Transcribe the entries that follow, word for word.

Rows from a dataset:

++++++

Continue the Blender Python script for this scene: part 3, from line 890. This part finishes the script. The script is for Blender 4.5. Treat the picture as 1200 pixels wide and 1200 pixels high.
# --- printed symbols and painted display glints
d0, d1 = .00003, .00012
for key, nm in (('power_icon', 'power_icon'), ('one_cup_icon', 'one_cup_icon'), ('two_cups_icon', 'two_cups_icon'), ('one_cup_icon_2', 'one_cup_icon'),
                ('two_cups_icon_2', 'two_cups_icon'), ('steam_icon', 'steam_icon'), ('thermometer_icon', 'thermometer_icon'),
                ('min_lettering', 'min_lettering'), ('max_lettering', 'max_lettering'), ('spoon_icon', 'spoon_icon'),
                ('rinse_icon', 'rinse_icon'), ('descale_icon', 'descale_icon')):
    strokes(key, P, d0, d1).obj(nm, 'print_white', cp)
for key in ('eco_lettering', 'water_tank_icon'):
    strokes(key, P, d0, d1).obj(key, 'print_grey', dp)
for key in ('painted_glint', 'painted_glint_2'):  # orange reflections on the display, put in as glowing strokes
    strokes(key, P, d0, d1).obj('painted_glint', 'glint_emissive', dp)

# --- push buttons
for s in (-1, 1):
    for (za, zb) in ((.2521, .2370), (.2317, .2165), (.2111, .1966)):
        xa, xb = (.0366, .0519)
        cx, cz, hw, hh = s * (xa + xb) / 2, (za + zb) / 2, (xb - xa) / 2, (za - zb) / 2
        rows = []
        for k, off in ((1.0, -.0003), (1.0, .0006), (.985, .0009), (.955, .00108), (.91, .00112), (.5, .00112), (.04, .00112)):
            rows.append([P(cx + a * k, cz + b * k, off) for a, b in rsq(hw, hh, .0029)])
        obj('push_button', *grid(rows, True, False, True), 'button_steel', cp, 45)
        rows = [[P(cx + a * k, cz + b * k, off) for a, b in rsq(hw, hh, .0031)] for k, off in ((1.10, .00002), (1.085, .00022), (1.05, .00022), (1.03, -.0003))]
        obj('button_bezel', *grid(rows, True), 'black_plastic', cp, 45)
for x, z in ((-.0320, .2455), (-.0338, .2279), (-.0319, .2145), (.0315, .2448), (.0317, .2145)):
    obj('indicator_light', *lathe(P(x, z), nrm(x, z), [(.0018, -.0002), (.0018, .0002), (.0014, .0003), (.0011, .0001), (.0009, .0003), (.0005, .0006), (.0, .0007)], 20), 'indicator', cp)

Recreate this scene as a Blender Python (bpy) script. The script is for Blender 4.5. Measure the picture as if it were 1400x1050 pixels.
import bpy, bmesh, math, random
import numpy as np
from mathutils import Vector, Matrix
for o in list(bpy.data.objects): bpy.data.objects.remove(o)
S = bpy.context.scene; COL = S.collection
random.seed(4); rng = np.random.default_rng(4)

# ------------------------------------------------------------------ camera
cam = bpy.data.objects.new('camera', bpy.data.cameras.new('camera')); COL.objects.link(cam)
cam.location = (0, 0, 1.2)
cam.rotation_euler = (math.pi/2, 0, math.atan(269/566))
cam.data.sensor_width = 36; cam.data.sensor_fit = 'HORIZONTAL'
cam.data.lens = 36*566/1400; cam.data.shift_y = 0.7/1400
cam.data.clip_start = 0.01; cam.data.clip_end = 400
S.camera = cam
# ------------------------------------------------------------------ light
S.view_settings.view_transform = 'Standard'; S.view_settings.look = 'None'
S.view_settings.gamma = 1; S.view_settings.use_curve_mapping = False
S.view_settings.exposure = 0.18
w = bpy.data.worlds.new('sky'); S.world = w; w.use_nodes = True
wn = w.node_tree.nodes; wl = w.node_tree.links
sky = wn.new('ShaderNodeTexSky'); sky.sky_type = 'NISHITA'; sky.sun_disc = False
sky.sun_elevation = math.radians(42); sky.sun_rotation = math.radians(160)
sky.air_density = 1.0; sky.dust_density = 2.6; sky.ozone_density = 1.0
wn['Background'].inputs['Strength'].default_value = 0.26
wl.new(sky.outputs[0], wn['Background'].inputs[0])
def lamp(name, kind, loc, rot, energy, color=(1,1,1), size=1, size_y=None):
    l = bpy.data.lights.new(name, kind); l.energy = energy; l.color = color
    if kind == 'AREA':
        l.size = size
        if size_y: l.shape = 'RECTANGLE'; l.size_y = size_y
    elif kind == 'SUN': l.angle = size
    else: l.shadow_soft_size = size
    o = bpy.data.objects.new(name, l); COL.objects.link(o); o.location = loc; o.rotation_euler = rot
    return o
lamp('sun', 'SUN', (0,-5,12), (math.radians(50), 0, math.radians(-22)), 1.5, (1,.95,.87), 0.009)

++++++

--- Complete answer ---
Continue the Blender Python script for this scene: part 3, from line 890. This part finishes the script. The script is for Blender 4.5. Treat the picture as 1200 pixels wide and 1200 pixels high.
# --- printed symbols and painted display glints
d0, d1 = .00003, .00012
for key, nm in (('power_icon', 'power_icon'), ('one_cup_icon', 'one_cup_icon'), ('two_cups_icon', 'two_cups_icon'), ('one_cup_icon_2', 'one_cup_icon'),
                ('two_cups_icon_2', 'two_cups_icon'), ('steam_icon', 'steam_icon'), ('thermometer_icon', 'thermometer_icon'),
                ('min_lettering', 'min_lettering'), ('max_lettering', 'max_lettering'), ('spoon_icon', 'spoon_icon'),
                ('rinse_icon', 'rinse_icon'), ('descale_icon', 'descale_icon')):
    strokes(key, P, d0, d1).obj(nm, 'print_white', cp)
for key in ('eco_lettering', 'water_tank_icon'):
    strokes(key, P, d0, d1).obj(key, 'print_grey', dp)
for key in ('painted_glint', 'painted_glint_2'):  # orange reflections on the display, put in as glowing strokes
    strokes(key, P, d0, d1).obj('painted_glint', 'glint_emissive', dp)

# --- push buttons
for s in (-1, 1):
    for (za, zb) in ((.2521, .2370), (.2317, .2165), (.2111, .1966)):
        xa, xb = (.0366, .0519)
        cx, cz, hw, hh = s * (xa + xb) / 2, (za + zb) / 2, (xb - xa) / 2, (za - zb) / 2
        rows = []
        for k, off in ((1.0, -.0003), (1.0, .0006), (.985, .0009), (.955, .00108), (.91, .00112), (.5, .00112), (.04, .00112)):
            rows.append([P(cx + a * k, cz + b * k, off) for a, b in rsq(hw, hh, .0029)])
        obj('push_button', *grid(rows, True, False, True), 'button_steel', cp, 45)
        rows = [[P(cx + a * k, cz + b * k, off) for a, b in rsq(hw, hh, .0031)] for k, off in ((1.10, .00002), (1.085, .00022), (1.05, .00022), (1.03, -.0003))]
        obj('button_bezel', *grid(rows, True), 'black_plastic', cp, 45)
for x, z in ((-.0320, .2455), (-.0338, .2279), (-.0319, .2145), (.0315, .2448), (.0317, .2145)):
    obj('indicator_light', *lathe(P(x, z), nrm(x, z), [(.0018, -.0002), (.0018, .0002), (.0014, .0003), (.0011, .0001), (.0009, .0003), (.0005, .0006), (.0, .0007)], 20), 'indicator', cp)

Recreate this scene as a Blender Python (bpy) script. The script is for Blender 4.5. Measure the picture as if it were 1400x1050 pixels.
import bpy, bmesh, math, random
import numpy as np
from mathutils import Vector, Matrix
for o in list(bpy.data.objects): bpy.data.objects.remove(o)
S = bpy.context.scene; COL = S.collection
random.seed(4); rng = np.random.default_rng(4)

# ------------------------------------------------------------------ camera
cam = bpy.data.objects.new('camera', bpy.data.cameras.new('camera')); COL.objects.link(cam)
cam.location = (0, 0, 1.2)
cam.rotation_euler = (math.pi/2, 0, math.atan(269/566))
cam.data.sensor_width = 36; cam.data.sensor_fit = 'HORIZONTAL'
cam.data.lens = 36*566/1400; cam.data.shift_y = 0.7/1400
cam.data.clip_start = 0.01; cam.data.clip_end = 400
S.camera = cam
# ------------------------------------------------------------------ light
S.view_settings.view_transform = 'Standard'; S.view_settings.look = 'None'
S.view_settings.gamma = 1; S.view_settings.use_curve_mapping = False
S.view_settings.exposure = 0.18
w = bpy.data.worlds.new('sky'); S.world = w; w.use_nodes = True
wn = w.node_tree.nodes; wl = w.node_tree.links
sky = wn.new('ShaderNodeTexSky'); sky.sky_type = 'NISHITA'; sky.sun_disc = False
sky.sun_elevation = math.radians(42); sky.sun_rotation = math.radians(160)
sky.air_density = 1.0; sky.dust_density = 2.6; sky.ozone_density = 1.0
wn['Background'].inputs['Strength'].default_value = 0.26
wl.new(sky.outputs[0], wn['Background'].inputs[0])
def lamp(name, kind, loc, rot, energy, color=(1,1,1), size=1, size_y=None):
    l = bpy.data.lights.new(name, kind); l.energy = energy; l.color = color
    if kind == 'AREA':
        l.size = size
        if size_y: l.shape = 'RECTANGLE'; l.size_y = size_y
    elif kind == 'SUN': l.angle = size
    else: l.shadow_soft_size = size
    o = bpy.data.objects.new(name, l); COL.objects.link(o); o.location = loc; o.rotation_euler = rot
    return o
lamp('sun', 'SUN', (0,-5,12), (math.radians(50), 0, math.radians(-22)), 1.5, (1,.95,.87), 0.009)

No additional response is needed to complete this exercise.